* Start *

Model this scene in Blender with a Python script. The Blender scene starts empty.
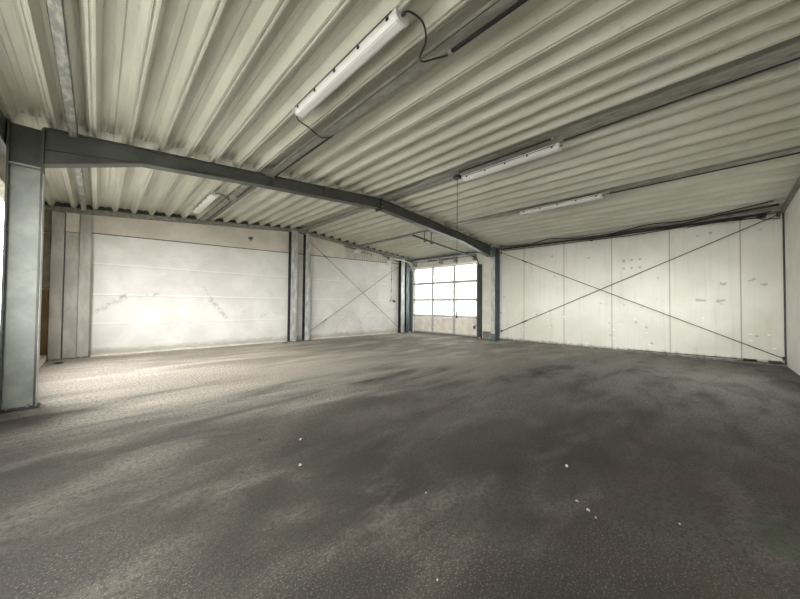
import bpy, bmesh, math, random
from mathutils import Vector, Matrix
random.seed(7)
C = bpy.context.scene.collection
sc = bpy.context.scene
PI = math.pi

# ------------------------------------------------------------------ dimensions (metres)
XL, XR = -1.1, 12.92          # inner faces of the left and right walls
YF, YM, YB = -1.47, 6.73, 12.11   # near gable wall, main frame, back gable wall
XC, ZC = 5.87, 4.66           # ridge
SL, SR = .095, .070           # roof slopes either side of the ridge
def roof_z(x): return ZC - (SL * (XC - x) if x < XC else SR * (x - XC))

# ------------------------------------------------------------------ mesh builder
class MB:
    def __init__(s): s.bm = bmesh.new()
    def box(s, x0, x1, y0, y1, z0, z1, bev=0):
        r = bmesh.ops.create_cube(s.bm, size=1)
        vs = r['verts']
        for v in vs:
            v.co = Vector((x0 + (v.co.x + .5) * (x1 - x0), y0 + (v.co.y + .5) * (y1 - y0), z0 + (v.co.z + .5) * (z1 - z0)))
        if bev:
            es = list({e for v in vs for e in v.link_edges})
            bmesh.ops.bevel(s.bm, geom=es, offset=bev, segments=2, affect='EDGES', profile=.5)
        return s
    def prism(s, poly, axis, a, b):
        """poly: 2D outline; axis 'x': (y,z), 'y': (x,z), 'z': (x,y)"""
        def P(u, v, t):
            return {'x': (t, u, v), 'y': (u, t, v), 'z': (u, v, t)}[axis]
        A = [s.bm.verts.new(P(u, v, a)) for u, v in poly]
        B = [s.bm.verts.new(P(u, v, b)) for u, v in poly]
        n = len(poly)
        s.bm.faces.new(A); s.bm.faces.new(B[::-1])
        for i in range(n):
            s.bm.faces.new((A[i], B[i], B[(i + 1) % n], A[(i + 1) % n]))
        return s
    def tube(s, pts, r, n=8, cap=True):
        pts = [Vector(p) for p in pts]
        rings = []
        up = Vector((0, 0, 1))
        for i, p in enumerate(pts):
            d = (pts[min(i + 1, len(pts) - 1)] - pts[max(i - 1, 0)]).normalized()
            a = d.cross(up)
            if a.length < 1e-3: a = d.cross(Vector((1, 0, 0)))
            a.normalize(); b = d.cross(a).normalized()
            rings.append([s.bm.verts.new(p + r * (math.cos(2 * PI * k / n) * a + math.sin(2 * PI * k / n) * b)) for k in range(n)])
        for i in range(len(rings) - 1):
            for k in range(n):
                s.bm.faces.new((rings[i][k], rings[i][(k + 1) % n], rings[i + 1][(k + 1) % n], rings[i + 1][k]))
        if cap:
            s.bm.faces.new(rings[0][::-1]); s.bm.faces.new(rings[-1])
        return s
    def build(s, name, m, parent=None, smooth=False):
        bmesh.ops.recalc_face_normals(s.bm, faces=s.bm.faces)
        me = bpy.data.meshes.new(name); s.bm.to_mesh(me); s.bm.free()
        if smooth:
            for p in me.polygons: p.use_smooth = True
        me.materials.append(m)
        o = bpy.data.objects.new(name, me); C.objects.link(o)
        if parent:
            o.parent = parent
            o.matrix_parent_inverse = Matrix.Identity(4)
            for v in me.vertices: v.co -= parent.location
        return o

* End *

### What is asked
Give all the lines above again, character for character, without pictures.

### The solution
Model this scene in Blender with a Python script. The Blender scene starts empty.
import bpy, bmesh, math, random
from mathutils import Vector, Matrix
random.seed(7)
C = bpy.context.scene.collection
sc = bpy.context.scene
PI = math.pi

# ------------------------------------------------------------------ dimensions (metres)
XL, XR = -1.1, 12.92          # inner faces of the left and right walls
YF, YM, YB = -1.47, 6.73, 12.11   # near gable wall, main frame, back gable wall
XC, ZC = 5.87, 4.66           # ridge
SL, SR = .095, .070           # roof slopes either side of the ridge
def roof_z(x): return ZC - (SL * (XC - x) if x < XC else SR * (x - XC))

# ------------------------------------------------------------------ mesh builder
class MB:
    def __init__(s): s.bm = bmesh.new()
    def box(s, x0, x1, y0, y1, z0, z1, bev=0):
        r = bmesh.ops.create_cube(s.bm, size=1)
        vs = r['verts']
        for v in vs:
            v.co = Vector((x0 + (v.co.x + .5) * (x1 - x0), y0 + (v.co.y + .5) * (y1 - y0), z0 + (v.co.z + .5) * (z1 - z0)))
        if bev:
            es = list({e for v in vs for e in v.link_edges})
            bmesh.ops.bevel(s.bm, geom=es, offset=bev, segments=2, affect='EDGES', profile=.5)
        return s
    def prism(s, poly, axis, a, b):
        """poly: 2D outline; axis 'x': (y,z), 'y': (x,z), 'z': (x,y)"""
        def P(u, v, t):
            return {'x': (t, u, v), 'y': (u, t, v), 'z': (u, v, t)}[axis]
        A = [s.bm.verts.new(P(u, v, a)) for u, v in poly]
        B = [s.bm.verts.new(P(u, v, b)) for u, v in poly]
        n = len(poly)
        s.bm.faces.new(A); s.bm.faces.new(B[::-1])
        for i in range(n):
            s.bm.faces.new((A[i], B[i], B[(i + 1) % n], A[(i + 1) % n]))
        return s
    def tube(s, pts, r, n=8, cap=True):
        pts = [Vector(p) for p in pts]
        rings = []
        up = Vector((0, 0, 1))
        for i, p in enumerate(pts):
            d = (pts[min(i + 1, len(pts) - 1)] - pts[max(i - 1, 0)]).normalized()
            a = d.cross(up)
            if a.length < 1e-3: a = d.cross(Vector((1, 0, 0)))
            a.normalize(); b = d.cross(a).normalized()
            rings.append([s.bm.verts.new(p + r * (math.cos(2 * PI * k / n) * a + math.sin(2 * PI * k / n) * b)) for k in range(n)])
        for i in range(len(rings) - 1):
            for k in range(n):
                s.bm.faces.new((rings[i][k], rings[i][(k + 1) % n], rings[i + 1][(k + 1) % n], rings[i + 1][k]))
        if cap:
            s.bm.faces.new(rings[0][::-1]); s.bm.faces.new(rings[-1])
        return s
    def build(s, name, m, parent=None, smooth=False):
        bmesh.ops.recalc_face_normals(s.bm, faces=s.bm.faces)
        me = bpy.data.meshes.new(name); s.bm.to_mesh(me); s.bm.free()
        if smooth:
            for p in me.polygons: p.use_smooth = True
        me.materials.append(m)
        o = bpy.data.objects.new(name, me); C.objects.link(o)
        if parent:
            o.parent = parent
            o.matrix_parent_inverse = Matrix.Identity(4)
            for v in me.vertices: v.co -= parent.location
        return o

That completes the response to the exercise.